Sunday 20 April 2008

An Ettrick Adventure

Ettrickbridge spans the Ettrick Water - a whitewashed line of cottages running down to the bridge, a leap of water in a small dark gorge, and trees overhanging the rushing, stone-filled afterleap. David Steel, the first Presiding Officer of the new Scottish Parliament, lives here in a 500-year old house above the river - Aikwood Tower, won in game of cards against Walter Scott, the 9th Duke of Buccleuch. There's a small museum to James Hogg, known popularly as the Ettrick Shepherd, a poet contemporary with Walter Scott (the famous author - not the 9th Duke). Hogg was known for his poetry, but today, it is his novel Memoirs and Confessions of a Justified Sinner that excites: a psychological thriller written decades before the genre was invented, a study of manic religiosity unsurpassed in the English language.

And we have not yet even started on the hill!

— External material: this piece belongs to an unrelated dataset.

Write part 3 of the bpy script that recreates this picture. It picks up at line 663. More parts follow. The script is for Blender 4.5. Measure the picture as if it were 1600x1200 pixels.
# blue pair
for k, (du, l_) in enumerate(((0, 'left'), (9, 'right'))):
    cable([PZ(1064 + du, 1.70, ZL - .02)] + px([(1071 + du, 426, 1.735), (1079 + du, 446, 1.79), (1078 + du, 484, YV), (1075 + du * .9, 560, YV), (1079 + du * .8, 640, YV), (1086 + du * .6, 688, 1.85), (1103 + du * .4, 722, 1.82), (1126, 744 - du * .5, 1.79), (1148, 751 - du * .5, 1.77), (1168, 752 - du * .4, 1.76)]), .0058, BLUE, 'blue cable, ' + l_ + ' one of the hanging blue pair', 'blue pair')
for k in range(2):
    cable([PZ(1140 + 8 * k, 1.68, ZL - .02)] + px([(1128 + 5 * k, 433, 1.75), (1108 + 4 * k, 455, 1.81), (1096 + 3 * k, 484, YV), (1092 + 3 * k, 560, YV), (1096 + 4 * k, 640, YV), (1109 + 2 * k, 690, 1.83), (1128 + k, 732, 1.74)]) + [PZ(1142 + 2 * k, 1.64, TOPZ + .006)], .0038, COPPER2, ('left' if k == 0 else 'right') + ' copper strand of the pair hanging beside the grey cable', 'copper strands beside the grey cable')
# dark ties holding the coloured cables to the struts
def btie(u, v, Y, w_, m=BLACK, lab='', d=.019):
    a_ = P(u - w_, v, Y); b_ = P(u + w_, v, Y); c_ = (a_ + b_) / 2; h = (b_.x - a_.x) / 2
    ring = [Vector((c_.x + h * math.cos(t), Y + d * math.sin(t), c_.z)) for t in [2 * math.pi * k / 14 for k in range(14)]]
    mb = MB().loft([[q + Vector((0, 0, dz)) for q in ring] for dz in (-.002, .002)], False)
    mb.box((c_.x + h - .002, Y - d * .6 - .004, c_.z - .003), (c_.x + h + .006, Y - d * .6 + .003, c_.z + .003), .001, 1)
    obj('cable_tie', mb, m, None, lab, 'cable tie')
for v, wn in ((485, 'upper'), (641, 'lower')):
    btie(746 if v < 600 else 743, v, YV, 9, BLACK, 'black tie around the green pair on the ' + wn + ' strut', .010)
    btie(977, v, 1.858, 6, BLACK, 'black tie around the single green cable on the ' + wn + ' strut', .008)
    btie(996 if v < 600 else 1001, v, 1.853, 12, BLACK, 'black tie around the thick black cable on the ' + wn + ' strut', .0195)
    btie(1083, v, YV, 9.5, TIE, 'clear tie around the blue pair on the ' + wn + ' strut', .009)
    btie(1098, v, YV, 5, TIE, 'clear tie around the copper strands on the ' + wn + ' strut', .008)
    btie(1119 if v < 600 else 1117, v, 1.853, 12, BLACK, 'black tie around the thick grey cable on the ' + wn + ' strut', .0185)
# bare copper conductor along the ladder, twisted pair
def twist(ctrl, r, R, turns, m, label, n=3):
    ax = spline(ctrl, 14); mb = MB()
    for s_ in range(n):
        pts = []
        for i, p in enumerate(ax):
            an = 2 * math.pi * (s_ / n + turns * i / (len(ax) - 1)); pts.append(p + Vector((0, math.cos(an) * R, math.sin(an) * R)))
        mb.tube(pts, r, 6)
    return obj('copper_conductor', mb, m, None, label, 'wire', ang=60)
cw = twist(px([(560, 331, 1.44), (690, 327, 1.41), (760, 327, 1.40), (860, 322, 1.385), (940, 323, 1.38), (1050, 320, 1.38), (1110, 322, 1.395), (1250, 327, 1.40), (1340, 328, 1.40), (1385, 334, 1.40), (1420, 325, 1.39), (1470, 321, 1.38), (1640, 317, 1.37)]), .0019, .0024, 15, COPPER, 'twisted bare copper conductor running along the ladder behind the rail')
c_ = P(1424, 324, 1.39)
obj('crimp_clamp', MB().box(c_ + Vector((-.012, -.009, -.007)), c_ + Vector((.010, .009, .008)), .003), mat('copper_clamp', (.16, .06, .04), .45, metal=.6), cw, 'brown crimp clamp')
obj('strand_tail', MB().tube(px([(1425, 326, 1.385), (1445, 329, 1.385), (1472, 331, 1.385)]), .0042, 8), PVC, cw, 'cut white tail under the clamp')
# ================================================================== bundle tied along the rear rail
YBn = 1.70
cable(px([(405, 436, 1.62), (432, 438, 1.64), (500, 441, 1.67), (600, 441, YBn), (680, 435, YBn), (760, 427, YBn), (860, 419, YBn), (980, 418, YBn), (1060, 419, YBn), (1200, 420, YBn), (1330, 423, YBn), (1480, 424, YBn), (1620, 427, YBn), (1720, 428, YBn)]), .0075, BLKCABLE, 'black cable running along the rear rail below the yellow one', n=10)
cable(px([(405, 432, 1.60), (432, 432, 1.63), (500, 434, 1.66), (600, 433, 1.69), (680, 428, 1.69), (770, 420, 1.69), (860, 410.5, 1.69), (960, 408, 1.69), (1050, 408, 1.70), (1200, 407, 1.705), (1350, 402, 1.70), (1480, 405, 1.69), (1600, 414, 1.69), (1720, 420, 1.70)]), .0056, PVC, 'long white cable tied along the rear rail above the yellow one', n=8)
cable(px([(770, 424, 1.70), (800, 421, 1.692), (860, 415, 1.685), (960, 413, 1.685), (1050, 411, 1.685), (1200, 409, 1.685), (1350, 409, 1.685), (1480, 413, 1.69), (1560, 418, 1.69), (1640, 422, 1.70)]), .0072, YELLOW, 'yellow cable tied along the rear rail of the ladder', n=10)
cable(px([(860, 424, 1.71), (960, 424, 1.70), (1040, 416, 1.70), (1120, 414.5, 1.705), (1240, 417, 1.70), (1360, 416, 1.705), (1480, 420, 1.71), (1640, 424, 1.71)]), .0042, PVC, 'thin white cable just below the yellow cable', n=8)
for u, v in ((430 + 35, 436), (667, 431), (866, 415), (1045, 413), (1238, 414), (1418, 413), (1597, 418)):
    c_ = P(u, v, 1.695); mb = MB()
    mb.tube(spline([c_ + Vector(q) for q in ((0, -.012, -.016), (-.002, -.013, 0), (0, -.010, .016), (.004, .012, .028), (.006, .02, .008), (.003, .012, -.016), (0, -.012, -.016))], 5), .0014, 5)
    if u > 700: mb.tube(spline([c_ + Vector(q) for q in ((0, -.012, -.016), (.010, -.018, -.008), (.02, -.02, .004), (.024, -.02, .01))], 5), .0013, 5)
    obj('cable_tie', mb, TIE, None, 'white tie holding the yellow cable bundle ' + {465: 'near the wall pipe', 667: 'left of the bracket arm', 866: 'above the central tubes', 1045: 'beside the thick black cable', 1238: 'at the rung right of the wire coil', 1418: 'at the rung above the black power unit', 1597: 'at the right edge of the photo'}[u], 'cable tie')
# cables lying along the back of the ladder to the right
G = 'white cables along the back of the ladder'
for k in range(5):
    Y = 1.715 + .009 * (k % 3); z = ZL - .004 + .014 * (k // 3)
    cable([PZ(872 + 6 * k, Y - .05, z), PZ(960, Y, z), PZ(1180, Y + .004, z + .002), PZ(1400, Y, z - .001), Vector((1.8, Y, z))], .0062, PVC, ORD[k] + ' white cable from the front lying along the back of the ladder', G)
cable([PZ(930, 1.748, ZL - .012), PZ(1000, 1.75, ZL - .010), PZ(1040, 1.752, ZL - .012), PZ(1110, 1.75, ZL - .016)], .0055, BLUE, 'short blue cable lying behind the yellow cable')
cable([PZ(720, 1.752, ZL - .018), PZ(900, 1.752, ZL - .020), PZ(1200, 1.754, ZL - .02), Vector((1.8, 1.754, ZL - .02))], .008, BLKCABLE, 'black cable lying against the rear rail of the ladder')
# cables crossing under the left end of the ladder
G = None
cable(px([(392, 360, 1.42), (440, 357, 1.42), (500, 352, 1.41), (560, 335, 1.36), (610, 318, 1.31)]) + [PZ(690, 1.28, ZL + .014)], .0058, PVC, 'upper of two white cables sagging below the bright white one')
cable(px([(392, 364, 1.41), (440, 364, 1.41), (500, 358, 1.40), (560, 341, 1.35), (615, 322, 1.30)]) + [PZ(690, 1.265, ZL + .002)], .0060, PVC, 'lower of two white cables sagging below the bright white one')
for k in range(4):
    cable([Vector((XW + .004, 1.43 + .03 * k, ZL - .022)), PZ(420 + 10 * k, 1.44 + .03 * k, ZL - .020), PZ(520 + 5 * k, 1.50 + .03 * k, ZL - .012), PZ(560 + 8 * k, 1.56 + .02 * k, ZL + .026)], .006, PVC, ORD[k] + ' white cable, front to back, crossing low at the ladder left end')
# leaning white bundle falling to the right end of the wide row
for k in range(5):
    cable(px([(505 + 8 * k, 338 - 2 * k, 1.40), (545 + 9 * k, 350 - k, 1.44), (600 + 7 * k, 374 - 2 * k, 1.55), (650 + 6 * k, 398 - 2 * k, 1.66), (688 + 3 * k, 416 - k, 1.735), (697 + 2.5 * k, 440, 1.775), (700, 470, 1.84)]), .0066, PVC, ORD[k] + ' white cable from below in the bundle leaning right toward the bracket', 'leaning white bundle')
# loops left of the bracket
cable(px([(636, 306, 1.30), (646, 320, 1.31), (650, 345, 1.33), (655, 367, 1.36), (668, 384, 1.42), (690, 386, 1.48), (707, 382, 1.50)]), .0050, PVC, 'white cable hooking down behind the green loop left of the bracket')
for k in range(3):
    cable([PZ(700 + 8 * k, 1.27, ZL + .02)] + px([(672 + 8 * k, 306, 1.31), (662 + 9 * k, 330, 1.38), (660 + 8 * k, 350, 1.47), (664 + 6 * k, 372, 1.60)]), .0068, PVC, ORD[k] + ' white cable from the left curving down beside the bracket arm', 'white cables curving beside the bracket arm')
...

The day's objective, Ettrick Pen, is a long way from Selkirk. These hills form the watershed, and the long tail of the Ettrick prods far into Dumfriesshire, a quirk of geography draining into the basin of the Tweed, despite lying west of Annan and Carlisle. I had wanted to visit these hills for a while, mainly to look into the full length of the Grey Mare's Tail waterfall across Moffatdale from Andrewhinney Hill. But the wind blew strong from the east, and Andrewhinny and Ettrick Pen were ambitious targets for the same day in a strong east wind.

We parked at the Ettrick roadend to rushing water, rushing wind, trees rolling like ocean waves. A windy day for Ettrick Pen! A man and his wean and their dug with a cosy fire in Over Phawhope - "we were up the hills," he said, "but for my leg playing up." Steep and windy to the top of the Pen. This is the highest point to the border, visible south, and the land falls away in blocks of Sitka Spruce to the Solway Firth, with the snow-capped dome of The Cheviot east. North, the Moffatdale and Tweedsmuir fells, their corrie headwalls snow-wreathed below flat summits, Broad Law carrying a cap of snow still.

It was unpleasantly windy, and we headed west with our cold backs to it.

Annandale fell away west, beyond Croft Head: a gorge and the Southern Upland Way finding a way round the base of this hill. The Way crossed our route up towards Capel Fell, and I am glad we took a look into the Selcoth gorge. Because part of Capel Fell drops into the gorge, the regular hill slopes steepening from grass to loose rock. The rocks are eroding into infinite fins of sandstone, and on a level platform we chopped away at the friable rock to reveal fossilated looking ferns. How did sandstone form at 610m altitude? It was people asking questions like this that begat the ruination of religious orthodoxy. Perhaps Darwin and Hutton had banged away at hillsides like this, or Galileo stood on one to look at the stars.

Perhaps the Ettrick Shepherd had chiselled away at this very hillside too.